A voice bleak and dry echoed from Molly‘s throat. “Watch now, witch. Watch as I claim this fool of fools for the Stone. While he struggles and works his mighty magic against our army and against Leaf, I shall find his mind unguarded. He will be ours. Watch now, little witch. The end now comes.”
----------------
Levent, or more properly the thing once known as Levent, reeled aimlessly in the woods. Its vision was a black ocean. The dead, poisoned blood in its belly filled its mind with a dead miasma of unholy hunger and animal rage. It wandered, lost. Sometimes it saw shaped moving nearby. At the merest hint of movement, the monstrous vampire would blindly pounce and feed. Each time, no reward was to be had. It heard something laughing at it.
But through its agony and delerium, it saw only for a moment a figure that breathed purpose into its rage, fire into its hunger. A still form that sat and stared south. And to the south was something else. Something that it had to do. Something even more important than the Hunger. The moment was lost, and again the creature fell upon something that moved too close. Again, no nectar on its tongue. They were leading it away from the watcher, came a stray lucid thought that then drowned in black blood.
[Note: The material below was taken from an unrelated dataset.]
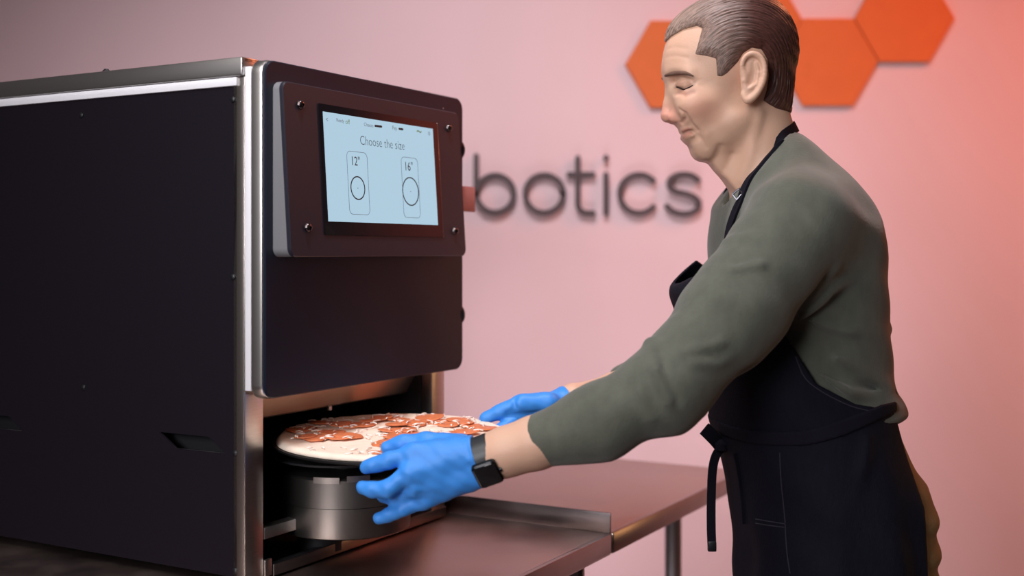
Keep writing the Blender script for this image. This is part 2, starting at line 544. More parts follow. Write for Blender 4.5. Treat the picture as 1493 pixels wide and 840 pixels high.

EDIT: {OOC: Acorn, let me know if you would rather you character not be a captive audience here. I seem to keep doing that to yours and littlek's characters! If you'd rather, maybe I could have her get away and join up with Garret and Oliver, or stick it out and try to help Oneiros. Or maybe the "paralysis" won't last long because she can out Woodsie Witch it or something. :p }
Acorn on 29/5/2005 at 05:34
{OOC: Wait, I got something.. You arent too attached to Molly are you? :ebil: } >>----------> G
Also don't forget Sir Oliver
Oneiroscope on 30/5/2005 at 03:37
{OOC: Feel free to try any ideas you have. Molly isn't really a major character as far as I'm concerned, though I might feel better if nothing too terminal happened. Then again... might make for some interesting angst for someone. "Oh how could I have done it, she was just a kid! *sob* ":devil: }
EDIT: I haven't forgotten Ollie. Just not sure how to incorporate him into the fracas yet.